From his New York office, Greenberg oversees a group of insurance and investment businesses known as Starr Cos., whose assets of $15.3 billion at the end of 2014 were about a 30th of AIG’s. Visitors are greeted by a security director who wears a horseshoe mustache and introduces himself as Harry. There’s a copy of the U.S. Constitution, a photo of an exploding bomb and 11 security video feeds at his workstation. While classical music played, he demonstrated how to twist the skin over the pectoral muscle in combat.

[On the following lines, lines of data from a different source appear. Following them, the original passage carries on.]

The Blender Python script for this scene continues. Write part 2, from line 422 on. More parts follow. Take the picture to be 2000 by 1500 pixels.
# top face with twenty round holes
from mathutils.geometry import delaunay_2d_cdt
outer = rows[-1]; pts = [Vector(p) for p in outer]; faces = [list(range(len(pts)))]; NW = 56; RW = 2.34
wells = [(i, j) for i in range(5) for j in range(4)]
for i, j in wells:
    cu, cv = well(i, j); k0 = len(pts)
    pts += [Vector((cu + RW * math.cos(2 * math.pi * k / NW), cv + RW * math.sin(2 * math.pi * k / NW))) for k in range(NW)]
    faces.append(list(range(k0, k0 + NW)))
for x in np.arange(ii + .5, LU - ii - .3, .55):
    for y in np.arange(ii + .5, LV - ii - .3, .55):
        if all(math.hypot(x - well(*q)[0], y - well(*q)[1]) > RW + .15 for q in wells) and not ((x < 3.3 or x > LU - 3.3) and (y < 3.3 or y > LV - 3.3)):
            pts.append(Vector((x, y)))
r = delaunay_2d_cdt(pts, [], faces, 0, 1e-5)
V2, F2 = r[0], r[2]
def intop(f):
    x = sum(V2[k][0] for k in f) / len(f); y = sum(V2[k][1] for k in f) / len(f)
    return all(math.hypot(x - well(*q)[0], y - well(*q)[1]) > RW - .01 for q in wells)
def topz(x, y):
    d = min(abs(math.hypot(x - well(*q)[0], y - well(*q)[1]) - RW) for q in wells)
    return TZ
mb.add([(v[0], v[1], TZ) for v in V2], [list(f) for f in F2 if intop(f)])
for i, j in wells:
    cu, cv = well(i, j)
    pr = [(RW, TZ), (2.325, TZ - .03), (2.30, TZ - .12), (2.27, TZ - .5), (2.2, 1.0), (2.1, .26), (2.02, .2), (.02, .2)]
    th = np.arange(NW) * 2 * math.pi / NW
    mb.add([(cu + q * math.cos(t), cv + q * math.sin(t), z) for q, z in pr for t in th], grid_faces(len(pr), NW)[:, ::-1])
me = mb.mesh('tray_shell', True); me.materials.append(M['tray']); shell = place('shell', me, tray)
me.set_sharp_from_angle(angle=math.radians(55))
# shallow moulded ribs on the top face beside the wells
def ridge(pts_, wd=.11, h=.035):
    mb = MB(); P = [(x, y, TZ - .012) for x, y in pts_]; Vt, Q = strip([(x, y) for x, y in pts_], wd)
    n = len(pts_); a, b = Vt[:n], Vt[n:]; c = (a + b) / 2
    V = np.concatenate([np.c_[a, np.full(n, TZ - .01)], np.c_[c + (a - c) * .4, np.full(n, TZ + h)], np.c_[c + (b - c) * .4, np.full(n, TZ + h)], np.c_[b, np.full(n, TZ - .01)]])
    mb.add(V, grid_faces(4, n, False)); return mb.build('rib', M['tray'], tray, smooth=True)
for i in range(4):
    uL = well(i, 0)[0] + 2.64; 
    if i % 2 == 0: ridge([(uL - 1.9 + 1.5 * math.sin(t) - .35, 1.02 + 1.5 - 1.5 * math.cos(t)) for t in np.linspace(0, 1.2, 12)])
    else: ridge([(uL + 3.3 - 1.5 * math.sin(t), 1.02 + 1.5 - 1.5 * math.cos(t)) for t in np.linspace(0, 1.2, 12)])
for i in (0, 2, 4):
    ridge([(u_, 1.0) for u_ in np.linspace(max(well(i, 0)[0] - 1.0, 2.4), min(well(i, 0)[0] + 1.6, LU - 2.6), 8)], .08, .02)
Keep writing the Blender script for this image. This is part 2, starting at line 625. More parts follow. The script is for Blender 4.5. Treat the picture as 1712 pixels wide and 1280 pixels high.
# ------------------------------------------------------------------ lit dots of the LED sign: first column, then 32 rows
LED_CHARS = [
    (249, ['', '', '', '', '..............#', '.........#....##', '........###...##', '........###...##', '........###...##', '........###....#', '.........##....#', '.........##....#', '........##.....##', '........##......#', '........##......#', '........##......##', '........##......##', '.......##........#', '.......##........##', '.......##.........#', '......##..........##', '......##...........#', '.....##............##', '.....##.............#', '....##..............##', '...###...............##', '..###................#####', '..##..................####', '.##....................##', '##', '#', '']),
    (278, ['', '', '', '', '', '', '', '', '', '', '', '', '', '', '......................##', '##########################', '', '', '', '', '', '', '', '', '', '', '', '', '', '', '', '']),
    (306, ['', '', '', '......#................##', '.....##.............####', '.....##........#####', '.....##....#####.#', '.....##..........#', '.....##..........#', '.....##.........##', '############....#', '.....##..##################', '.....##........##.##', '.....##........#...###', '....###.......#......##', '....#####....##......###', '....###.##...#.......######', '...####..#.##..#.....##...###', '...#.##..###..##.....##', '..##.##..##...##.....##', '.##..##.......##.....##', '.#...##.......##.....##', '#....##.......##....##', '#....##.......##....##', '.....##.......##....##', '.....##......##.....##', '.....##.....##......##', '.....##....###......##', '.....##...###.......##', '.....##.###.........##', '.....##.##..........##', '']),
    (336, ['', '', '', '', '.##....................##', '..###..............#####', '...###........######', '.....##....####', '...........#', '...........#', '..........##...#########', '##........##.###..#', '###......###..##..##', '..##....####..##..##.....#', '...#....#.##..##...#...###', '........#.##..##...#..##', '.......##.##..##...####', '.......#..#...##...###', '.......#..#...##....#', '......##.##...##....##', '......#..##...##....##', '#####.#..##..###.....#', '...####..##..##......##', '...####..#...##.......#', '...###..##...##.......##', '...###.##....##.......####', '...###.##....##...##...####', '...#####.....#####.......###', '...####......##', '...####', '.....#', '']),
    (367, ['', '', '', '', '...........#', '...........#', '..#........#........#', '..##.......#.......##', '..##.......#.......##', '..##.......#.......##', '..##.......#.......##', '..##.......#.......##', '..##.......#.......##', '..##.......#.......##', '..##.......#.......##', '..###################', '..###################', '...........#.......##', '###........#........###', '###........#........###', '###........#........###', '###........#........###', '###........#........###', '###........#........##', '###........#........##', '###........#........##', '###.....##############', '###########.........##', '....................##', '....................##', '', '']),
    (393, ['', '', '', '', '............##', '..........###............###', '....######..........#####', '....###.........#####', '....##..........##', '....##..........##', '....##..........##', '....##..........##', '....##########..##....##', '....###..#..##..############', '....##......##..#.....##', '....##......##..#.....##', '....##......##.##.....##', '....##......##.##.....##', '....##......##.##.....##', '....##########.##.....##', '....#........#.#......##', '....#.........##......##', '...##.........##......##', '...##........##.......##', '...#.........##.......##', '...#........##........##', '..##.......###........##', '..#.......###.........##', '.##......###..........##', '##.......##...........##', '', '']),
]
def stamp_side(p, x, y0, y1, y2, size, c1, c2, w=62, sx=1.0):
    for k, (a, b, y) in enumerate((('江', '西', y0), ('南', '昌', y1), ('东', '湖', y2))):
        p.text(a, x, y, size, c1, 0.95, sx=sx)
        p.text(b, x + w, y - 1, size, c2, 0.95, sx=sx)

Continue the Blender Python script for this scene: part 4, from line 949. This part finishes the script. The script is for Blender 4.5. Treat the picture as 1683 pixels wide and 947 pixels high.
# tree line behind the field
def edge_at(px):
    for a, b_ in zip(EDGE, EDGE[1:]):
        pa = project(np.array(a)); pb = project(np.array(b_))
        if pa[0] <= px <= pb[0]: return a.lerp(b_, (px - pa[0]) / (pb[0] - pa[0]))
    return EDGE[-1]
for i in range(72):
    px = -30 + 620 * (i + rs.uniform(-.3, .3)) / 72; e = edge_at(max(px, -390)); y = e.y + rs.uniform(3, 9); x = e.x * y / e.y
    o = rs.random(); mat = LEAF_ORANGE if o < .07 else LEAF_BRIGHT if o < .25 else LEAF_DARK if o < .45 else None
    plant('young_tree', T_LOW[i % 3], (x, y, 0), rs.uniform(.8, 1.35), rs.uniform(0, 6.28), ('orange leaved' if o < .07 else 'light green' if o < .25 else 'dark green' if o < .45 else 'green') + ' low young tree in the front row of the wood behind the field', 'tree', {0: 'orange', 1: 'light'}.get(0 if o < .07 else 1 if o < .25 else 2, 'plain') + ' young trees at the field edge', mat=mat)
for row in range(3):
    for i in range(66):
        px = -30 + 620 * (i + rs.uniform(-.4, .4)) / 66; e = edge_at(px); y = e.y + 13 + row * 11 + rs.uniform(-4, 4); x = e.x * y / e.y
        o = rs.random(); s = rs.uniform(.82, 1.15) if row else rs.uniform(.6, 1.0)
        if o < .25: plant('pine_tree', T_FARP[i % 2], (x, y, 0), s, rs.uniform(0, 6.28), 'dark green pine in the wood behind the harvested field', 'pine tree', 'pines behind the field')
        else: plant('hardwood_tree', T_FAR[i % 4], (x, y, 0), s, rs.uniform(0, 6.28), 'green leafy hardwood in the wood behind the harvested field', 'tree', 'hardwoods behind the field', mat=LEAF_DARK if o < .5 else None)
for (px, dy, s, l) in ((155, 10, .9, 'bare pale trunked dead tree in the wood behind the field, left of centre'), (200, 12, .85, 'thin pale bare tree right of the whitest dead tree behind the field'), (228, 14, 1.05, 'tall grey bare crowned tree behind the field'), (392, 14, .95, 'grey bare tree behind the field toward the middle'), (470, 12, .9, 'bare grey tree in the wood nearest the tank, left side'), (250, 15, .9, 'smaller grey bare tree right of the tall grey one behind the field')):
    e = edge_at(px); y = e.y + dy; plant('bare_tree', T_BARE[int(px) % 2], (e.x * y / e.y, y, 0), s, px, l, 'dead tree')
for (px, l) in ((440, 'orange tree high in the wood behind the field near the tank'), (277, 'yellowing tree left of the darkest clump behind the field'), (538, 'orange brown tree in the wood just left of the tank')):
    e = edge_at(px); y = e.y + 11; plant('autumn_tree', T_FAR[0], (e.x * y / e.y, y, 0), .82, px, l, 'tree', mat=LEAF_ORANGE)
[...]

Down the hall, outside Greenberg’s office, a smaller hourglass sits on his assistant’s desk.

Kissinger Toast

A few days after the family birthday party, Henry Kissinger, who’s 92, toasted Greenberg at a dinner at the Council on Foreign Relations in New York.

“I have one piece of advice to the younger people here,” Richard Nixon’s secretary of state told revelers, he recalled a week later. “It is less painful to give Hank Greenberg what he wants than to resist.”

Greenberg got what he wanted throughout most of his life, according to his 2013 memoir, “The AIG Story.” It opens with his return from the Korean War, when he tells an insurance executive that his underling is a jerk and is rewarded with a job. The government is an enemy by paragraph three, he threatens a rival by page 10 and he’s boss by AIG’s 1969 public offering.

Hungarian Stag

His description of what comes next reads like a pulpy spy novel. As AIG expands into China and the Soviet Union and offers insurance for kidnapping and a secret satellite, Greenberg slays a Hungarian stag, outfoxes Mikhail Gorbachev, yells at Ferdinand Marcos and rescues a jailed colleague accused by Iran of spying.

Even that freed colleague calls Greenberg stubborn. “Hank is not an easy man to work for,” K.C. Shabani said this month while praising his drive. “Very rude to me, almost abrasive.”

Jeff Sonnenfeld, a professor at the Yale School of Management and a friend of Greenberg’s, brought up Siddhartha, Odysseus, Nietzsche, Moses and Job to describe him. Greenberg’s own book gets biblical when it says his “wrath befell those who delayed or deceived.”

By 1998, AIG’s market value was more than $90 billion. Not only did it sell life and property-and-casualty insurance, it had a top performer called AIG Financial Products starting to sell credit-default swaps, derivatives that allow bond investors to protect against or bet on losses.

AIG’s Collapse

His four decades at AIG ended with the government accusing the company of tricks to hide losses and boost reserves. After he resigned under pressure in 2005, AIG apologized for deceiving the public, restated earnings by more than $3 billion and paid $1.6 billion to resolve state and federal claims it misled investors, faked bids and cheated workers’ compensation plans. It didn’t admit or deny allegations by the Securities and Exchange Commission.

Things got worse. Hemorrhaging from the credit-default protection it sold for subprime mortgages, AIG was staggering toward collapse in September 2008. Greenberg, who controlled about 11 percent of the company through personal holdings and firms he ran, didn’t welcome the government bailout designed to save AIG from a bankruptcy that could have wiped out his stake.